Entre os diversos espaços em que a presença dos leigos e leigas, hoje, é imprescindível destacam-se: o mundo universitário, o mundo da comunicação, e a presença pastoral junto dos políticos e formadores de opinião no mundo do trabalho, dirigentes sindicais e comunitários (n.117).
Há, portanto, no pensamento dos bispos latino-americanos e brasileiros uma condição e uma exigência para o protagonismo dos leigos. A condição é de que leigos e leigas possam ocupar o lugar que lhes cabe na vida das comunidades, sentindo-se, de fato, como sujeitos corresponsáveis na elaboração e realização de projetos e programas de evangelização.

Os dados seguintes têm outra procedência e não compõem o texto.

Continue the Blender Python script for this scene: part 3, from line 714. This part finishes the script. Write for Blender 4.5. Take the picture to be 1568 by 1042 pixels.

E a exigência é a sua atuação evangélica nas realidades onde vivem e atuam, para que à semelhança do fermento possam levedar toda realidade humana com a força do Evangelho.
Este é o grande desafio que hoje não só leigos e leigas enfrentam, mas todo o corpo eclesial: superar o conceito de leigo como inferior, subalterno e destinatário da ação evangelizadora; e formar leigos e leigas para que possam, nas realidades que lhe são específicas, agir como agentes eclesiais, discípulos missionários de Jesus Cristo.
Ao falar do protagonismo dos leigos é indispensável falar de verdadeira conversão pastoral, como é proposta pelo Documento de Aparecida, no espírito da comunhão e libertação (cf. n.368), ultrapassando uma pastoral de mera conversão para uma pastoral decididamente missionária (n.370).
Oxalá leigos e leigas possam exercer seu protagonismo na vida de nossas comunidades eclesiais e assumirem com renovado entusiasmo sua missão nas realidades onde, na sua maioria e na maior parte do seu tempo, estão. Isso exige coragem! O Espírito de Deus certamente não lhes faltará!